In rejecting the “one year” time limitation as implied by the term “biodegradable,” Chief Judge Chappell held that the FTC “failed to prove that, for purposes of evaluating whether [ECM’s] claims are false or unsubstantiated, the term ‘biodegradable’ means that an item must completely break down and decompose into elements found in nature within one year after customary disposal.” Decision at 317. Instead, ECM’s survey evidence showed “consumers interpret the term ‘biodegradable’ to mean the process by which a product breaks down or decays, and do not infer from the term any particular time period, much less a rigid time period.” Decision at 222. Chief Judge Chappell rejected a Google Consumer Survey the FTC offered to prove the implied one year time limit concluding the Google survey was “not of sufficient methodological quality to constitute probative evidence in litigation, under the Commission’s standards or the standards applicable to federal courts in general.” Decision at 317.

The FTC did, however, prevail on its theories that the advertised claim of biodegradability between 9 months and 5 years was false and unsubstantiated.

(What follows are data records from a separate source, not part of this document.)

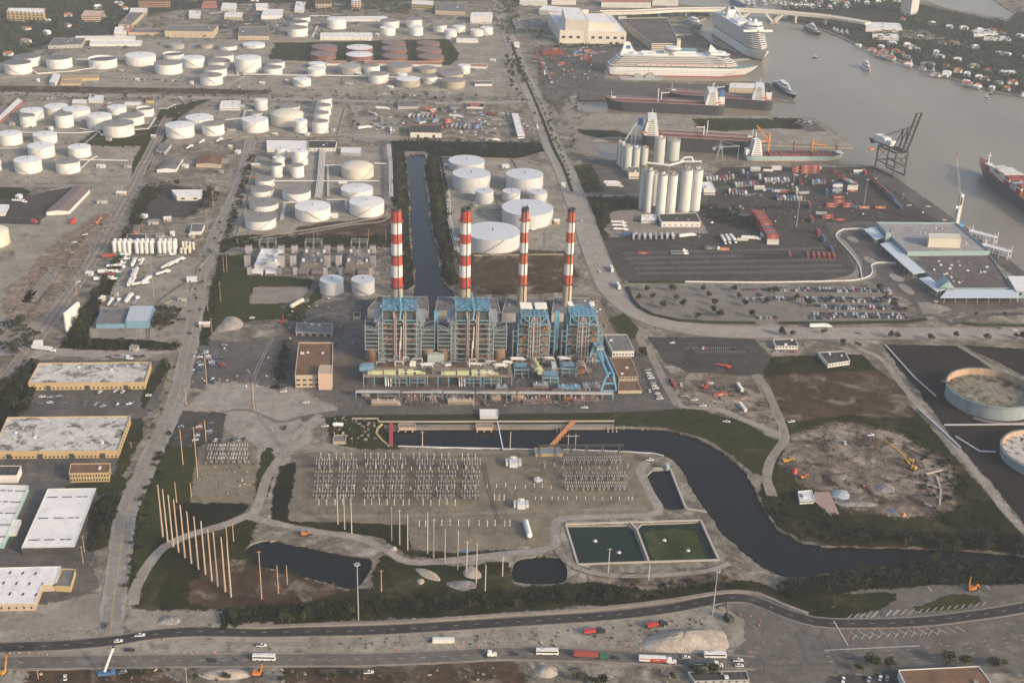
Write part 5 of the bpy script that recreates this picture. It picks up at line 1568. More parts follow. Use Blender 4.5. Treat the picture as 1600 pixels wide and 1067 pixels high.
def outline(L,B,bow=.18,stern=.05,sw=.75,n=10,x0=0.0,x1=1.0):
 """half outline of a deck seen from above, stern to bow, between fractions x0 and x1"""
 P=[]
 for i in range(n*3+1):
  t=x0+(x1-x0)*i/(n*3)
  if t<stern:
   f=sw+(1-sw)*math.sin(math.pi/2*t/stern)
  elif t>1-bow:
   q=(t-(1-bow))/bow
   f=max(.015,(1-q**1.9))
  else:
   f=1.0
  P.append((t*L,B/2*f))
 return P
def hull(L,B,H,bow=.18,rake=.07,stern=.05,sheer=2.5,boott=1.2,mats=None,root=None,flare=1.0,sternrake=.01):
 n=36
 m=MB()
 rows=[]
 dk=outline(L,B,bow,stern,.75,12)
 for k,fz in enumerate((0,.14,.5,1.0)):
  row=[]
  for i,(x,b)in enumerate(dk):
   t=x/L
   xx=x*(1-rake*(1-fz))+L*sternrake*(1-fz)*(1-t)
   q=max(0,(t-(1-bow))/bow)
   bb=b*(1-(1-fz)*.45*q*flare)
   z=fz*(H+(sheer*q**2 if k==3 else 0))-(1.0 if k==0 else 0)
   row.append((xx,bb,z))
  rows.append(row)
 for k in range(3):
  a,b=rows[k],rows[k+1]
  w=len(a)
  for s in(-1,1):
   m.add([(x,s*y,z)for x,y,z in a]+[(x,s*y,z)for x,y,z in b],[(i,i+1,w+i+1,w+i)if s<0 else(i+1,i,w+i,w+i+1)for i in range(w-1)],0 if k else 1,True)
  m.quad((a[0][0],a[0][1],a[0][2]),(a[0][0],-a[0][1],a[0][2]),(b[0][0],-b[0][1],b[0][2]),(b[0][0],b[0][1],b[0][2]),0 if k else 1)
 o=m.build('hull',mats,root)
 d=MB()
 t=rows[3]
 for i in range(len(t)-1):
  d.quad((t[i][0],-t[i][1],t[i][2]-.05),(t[i+1][0],-t[i+1][1],t[i+1][2]-.05),(t[i+1][0],t[i+1][1],t[i+1][2]-.05),(t[i][0],t[i][1],t[i][2]-.05))
 return o,d,t
def tier(root,L,B,z,h,x0,x1,bow,name,mat,inset=0.0,slab=None,bulge=0.0,stern=.02):
 """one deck: a wall with a thin overhanging slab on top"""
 P=outline(L,B-inset*2,bow,stern,.8,8,0,1)
 sc=(x1-x0)
 pts=[(x0*L+x*sc,-y)for x,y in P]+[(x0*L+x*sc,y)for x,y in reversed(P)]
 m=MB()
 m.prism(pts,z,z+h,0)
 o=m.build(name,mat,root)
 if slab:
  P=outline(L,B,bow,stern,.8,8)
  pts=[(x0*L+x*sc,-y)for x,y in P]+[(x0*L+x*sc,y)for x,y in reversed(P)]
  m=MB()
  m.prism(pts,z+h-.45,z+h+.3,0,None,True)
  m.build('deck_edge',slab,root)
 return o
def ship_root(stern,bow,name,label,cat):
 a,b=G(*stern,WL),G(*bow,WL)
 d=b-a
 return thing(name,label,cat,(a.x,a.y,WL),math.atan2(d.y,d.x)),d.length
root,L=ship_root((949,115),(1184,119),'cruise_ship','white cruise ship lying broadside with glass disc lounge and fin funnel','cruise ship')
Bm=32
o,d,t=hull(L,Bm,14,.2,.1,.06,3,mats=[shipw,boot],root=root);d.build('deck',deckgreen,root)
for k,z in enumerate((3.5,6.2,8.9)):
 w=MB()
 for i in range(70):
  x=L*(.06+.78*i/70)
  for s in(-1,1):
   w.box(x,s*(Bm/2+.02),z,1.1,.2,1.0)
 w.build('porthole_row',winband,root,'stuff')
zs=14
SC=((.0,.86,.12),(.02,.85,.12),(.03,.84,.12),(.04,.82,.1),(.05,.8,.1),(.07,.77,.08))
for k,(a,b,bw)in enumerate(SC):
 red=k in(1,)
 tier(root,L,Bm-1-k*.3,zs,2.9,a,b,bw,'promenade_deck' if k<2 else 'balcony_deck',winband if k!=1 else paint('promenade recess',(.3,.16,.12),.6,.1),1.3,shipw)
 pm=MB()
 for i in range(90):
  x=L*(a+.02+(b-a-.16)*i/90)
  for s in(-1,1):
   pm.box(x,s*(Bm/2-1.1-k*.15),zs,.35,.8,2.5)
 pm.build('cabin_dividers',shipw,root,'stuff')
 zs+=2.9
for i in range(14):
 for s in(-1,1):
  m=MB();m.box(L*(.2+.045*i),s*(Bm/2-.3),17.4,8.5,2.6,1.6);m.box(L*(.2+.045*i),s*(Bm/2-.3),19,7.5,2.2,.8,0,1)
  m.build('lifeboat',[shipw,orange],root)
tier(root,L,Bm-4,zs,1.2,.1,.72,.05,'lido_deck',deckgreen,0,shipw)
m=MB();m.box(L*.36,0,zs+1.3,22,9,.5);m.build('pool',tealgrey,root)
for f in(.3,.5):
 m=MB();m.box(L*f,10,zs+1,40,5,2.6);m.box(L*f,-10,zs+1,40,5,2.6);m.build('deck_house',shipw,root)
m=MB()
for s in(-1,1):
 m.add([(L*.075,s*4.5,zs),(L*.19,s*4.5,zs),(L*.155,s*3,zs+9),(L*.135,s*2.2,zs+19),(L*.1,s*2.2,zs+20),(L*.09,s*3,zs+10)],[(0,1,2,3,4,5)if s<0 else(5,4,3,2,1,0)])
P=[(L*.075,4.5,zs),(L*.19,4.5,zs),(L*.155,3,zs+9),(L*.135,2.2,zs+19),(L*.1,2.2,zs+20),(L*.09,3,zs+10)]
for a,b in zip(P,P[1:]+P[:1]):
 m.quad((a[0],-a[1],a[2]),(b[0],-b[1],b[2]),b,a)
f=m.build('funnel',shipw,root)
m=MB();m.box(L*.125,-3.4,zs+9,7,.5,5.5);m.build('funnel_emblem',cruiseblue,f)
m=MB();m.rings(L*.42,0,[(4,zs),(5,zs+5),(13,zs+8.5),(13.5,zs+10.5),(10,zs+12.5),(3,zs+13.5)],28);o=m.build('lounge_disc',shipw,root)
m=MB();m.rings(L*.42,0,[(12.6,zs+8.4),(13.7,zs+9.0),(13.7,zs+10.1)],28,0,False);m.build('lounge_windows',winband,o)
m=MB();m.add([(L*.355,-2,zs+1),(L*.4,-2,zs+1),(L*.38,0,zs+15),(L*.355,2,zs+1),(L*.4,2,zs+1)],[(0,1,2),(3,2,4),(0,2,3),(1,4,2)]);m.build('radar_arch',shipw,root)
tier(root,L,Bm-6,zs,3,.64,.8,.3,'bridge_house',winband,.6,shipw)
tier(root,L,Bm-11,zs+3.3,3,.66,.77,.35,'bridge_house',shipw,0,shipw)
m=MB();m.add([(L*.655,-3,zs+6),(L*.72,-3,zs+6),(L*.665,0,zs+18),(L*.655,3,zs+6),(L*.72,3,zs+6)],[(0,1,2),(3,2,4),(0,2,3),(1,4,2)]);m.build('mast',shipw,root)
m=MB();m.rings(L*.16,-9,[(2.6,zs+4),(2.6,zs+6),(1,zs+7.5)],12);m.cyl(L*.3,0,zs+1,zs+5,1.6,1.4,10);m.build('radome',shipw,root)
root,L=ship_root((1124,53),(1196,99),'cruise_ship','tall cruise ship seen bow on with tiers of grey balconies and flying bridge wings','cruise ship')
Bm=36
o,d,t=hull(L,Bm,16,.17,.07,.05,4,mats=[shipw,boot],root=root);d.build('deck',deckgreen,root)
zs=16
for k in range(9):
 x1=.9-.014*k
 tier(root,L,Bm-.6,zs,2.9,.0+.004*k,x1,.1,'balcony_deck',winband if k>1 else paint('promenade recess',(.3,.16,.12),.6,.1),1.5,shipw)
 if k>1:
  pm=MB()
  for i in range(80):
   x=L*(.01+(x1-.13)*i/80)
   for s in(-1,1):
    pm.box(x,s*(Bm/2-.8),zs,.5,1.0,2.7)
  pm.build('cabin_dividers',shipw,root,'stuff')
 zs+=2.9
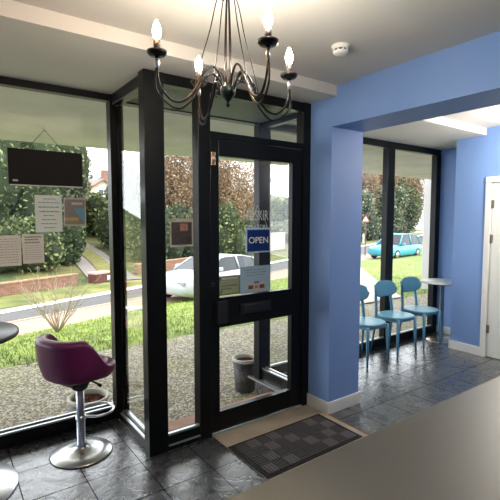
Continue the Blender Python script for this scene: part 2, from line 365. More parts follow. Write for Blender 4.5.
struct('gravel_ground', MB().box(X0, 3.42, -0.4, 60, 5.86, -0.20).box(1.11, 2.72, -0.4, 2.55, 3.42, -0.20).box(X0, -3, -0.4, -8.01, 3.42, -0.20), M_GRAVEL, 'strip of stone chippings right outside the shop windows', 'gravel')
struct('lawn_ground', strip(L_lawn, -0.2, L_path, -1.05, x0=X0, x1=70, nx=40, ns=8, zf=lawn_z), M_LAWN, 'green lawn sloping from the gravel down to the footpath', 'lawn')
struct('footpath', strip(L_path, -1.05, L_road, -1.08, x0=X0), M_PATH, 'pinkish footpath on the near side of the road', 'path')
struct('kerb', strip(L_road, -1.06, lambda x: L_road(x) + 0.14, -1.06, ns=1, x0=X0), M_KERB, 'pale kerb between footpath and road', 'kerb')
struct('road', strip(lambda x: L_road(x) + 0.14, -1.13, L_far, -1.13, x0=X0), M_ROAD, 'grey tarmac road running past the shop', 'road')
struct('far_kerb', strip(L_far, -1.05, lambda x: L_far(x) + 0.16, -1.05, ns=1, x0=X0), M_KERB, 'pale kerb along the far side of the road', 'kerb')
struct('verge', strip(lambda x: L_far(x) + 0.16, -1.08, L_wall, -1.1, x0=X0), M_VERGE, 'grassy verge across the road', 'verge')
struct('side_path', MB().prism([(3.2, 5.83), (8.4, 5.83), (19.6, 16.6), (17.0, 16.2)], 'z', -1.3, -0.0) if False else side_path_mesh(), mat('pale_paving', srgb(186, 172, 158), .85, noise=(3, .15), bump=(30, .3)), 'pale paved path crossing the lawn beyond the side room window', 'path')
struct('hillside', strip(L_wall, 0, lambda x: L_wall(x) + 50, 0, ns=40, x0=X0, x1=90, zf=hill_z), M_HILL, 'overgrown hillside rising beyond the road', 'hill')

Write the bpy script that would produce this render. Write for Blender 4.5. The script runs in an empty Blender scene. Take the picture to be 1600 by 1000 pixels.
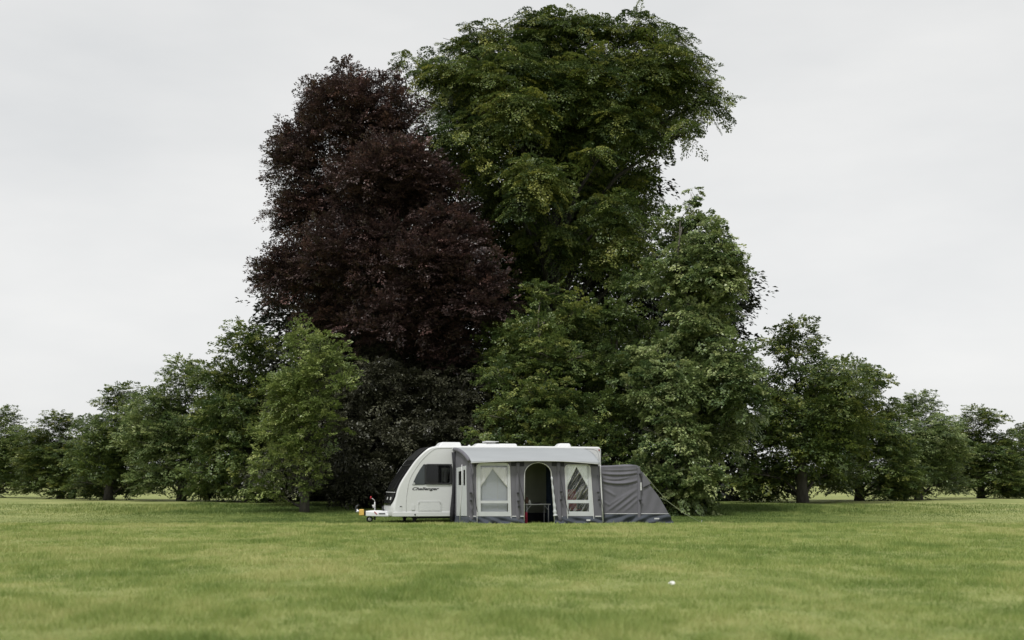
import bpy, math, random
import numpy as np
from mathutils import Vector, Matrix
from mathutils.geometry import delaunay_2d_cdt

scene = bpy.context.scene
COL = scene.collection
R = math.radians
random.seed(7)
rng = np.random.default_rng(11)

# ------------------------------------------------------------------ camera
CAM_H = 1.2
TILT = math.atan(256 / 2000)            # camera tipped up at the trees
cam = bpy.data.cameras.new('camera')
cam.lens = 45.0
cam.sensor_width = 36.0
cam.clip_start = 0.5
cam.clip_end = 6000
cam.dof.use_dof = True
cam.dof.focus_distance = 41.0
cam.dof.aperture_fstop = 1.5
camo = bpy.data.objects.new('camera', cam)
camo.location = (0, 0, CAM_H)
camo.rotation_euler = (math.pi / 2 + TILT, 0, 0)
COL.objects.link(camo)
scene.camera = camo

# ------------------------------------------------------------------ light
SUN_EL, SUN_AZ = R(62), R(208)           # azimuth measured clockwise from +Y (north)
world = bpy.data.worlds.new('World')
scene.world = world
world.use_nodes = True
nt = world.node_tree
bg = nt.nodes['Background']
sky = nt.nodes.new('ShaderNodeTexSky')
sky.sky_type = 'NISHITA'
sky.sun_disc = False
sky.sun_elevation = SUN_EL
sky.sun_rotation = SUN_AZ
sky.air_density = 1.0
sky.dust_density = 1.0
hsv = nt.nodes.new('ShaderNodeHueSaturation')
hsv.inputs['Saturation'].default_value = 0.10
nt.links.new(sky.outputs[0], hsv.inputs['Color'])
# a thin even cloud sheet over the sky
cloud = nt.nodes.new('ShaderNodeMix')
cloud.data_type = 'RGBA'
cloud.inputs[0].default_value = 0.75
cloud.inputs[7].default_value = (7.3, 7.4, 7.35, 1)
wtc = nt.nodes.new('ShaderNodeTexCoord')
wmp = nt.nodes.new('ShaderNodeMapping')
wmp.inputs['Scale'].default_value = (1.0, 1.0, 3.0)
wn = nt.nodes.new('ShaderNodeTexNoise')
wn.inputs['Scale'].default_value = 2.2
wn.inputs['Detail'].default_value = 5
wn.inputs['Roughness'].default_value = 0.55
wr_ = nt.nodes.new('ShaderNodeValToRGB')
wr_.color_ramp.elements[0].position = 0.3
wr_.color_ramp.elements[1].position = 0.7
wr_.color_ramp.elements[0].color = (6.5, 6.65, 6.75, 1)
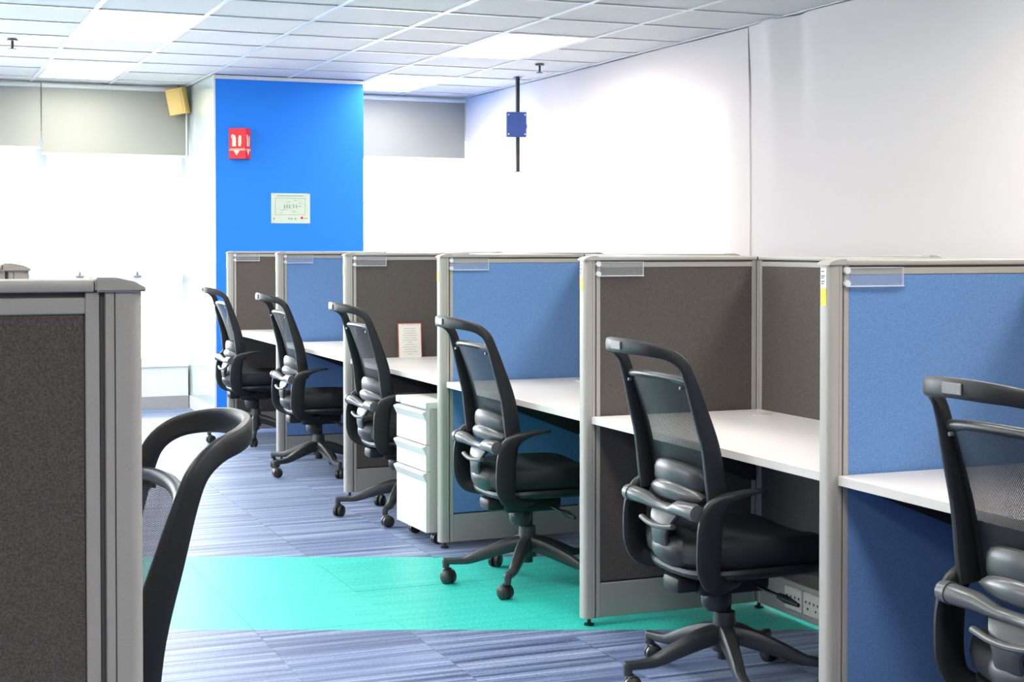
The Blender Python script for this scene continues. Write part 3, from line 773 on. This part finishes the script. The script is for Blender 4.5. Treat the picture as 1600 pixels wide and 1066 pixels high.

Chief Judge Chappell held: “[t]he expert testimony convincingly establishes that ECM Plastics are not fully biodegradable in a period of 9 months to 5 years in a landfill, and that tests do not prove such claims.” Chief Judge Chappell further noted “it has been found as a matter of fact, there is presently no single test that can substantiate the precise rate of biodegradation of plastics in a landfill.” Decision at 312.  Among other failures, the Google survey did not draw a sample from the appropriate population, did not ask questions in a way to minimize bias, and was not analyzed correctly by the FTC’s expert.  Decision at 190.  For example, each respondent was asked only one question and the online pop-up questions presented “a distraction at best, and a barrier to respondents whose objective [was] to access information” creating “disinterest bias.”  Decision at 192-93.  Additionally, the FTC’s expert “force-fit” responses into categories and excluded “I don’t know” and “it depends” answers.  Decision at 194-5.

In addition to calling into question the Green Guides’ guidance on “biodegradable” claims, this case illustrates the importance of methodologically sound consumer surveys in false advertising litigation.  Without proper survey evidence, the FTC was unable to meet its burden to prove that the term “biodegradable” carried the additional implied meaning that a product will degrade within one year’s time to a sufficient number of reasonable consumers.  Additionally, ECM’s survey, which was designed and conducted in accordance with principles of survey research, led Chief Judge Chappell to the conclusion that the term “biodegradable” did not imply a one year term for decomposition.

ECM filed a notice of appeal on February 6, 2015. The initial decision will be reviewed by the Full Federal Trade Commission.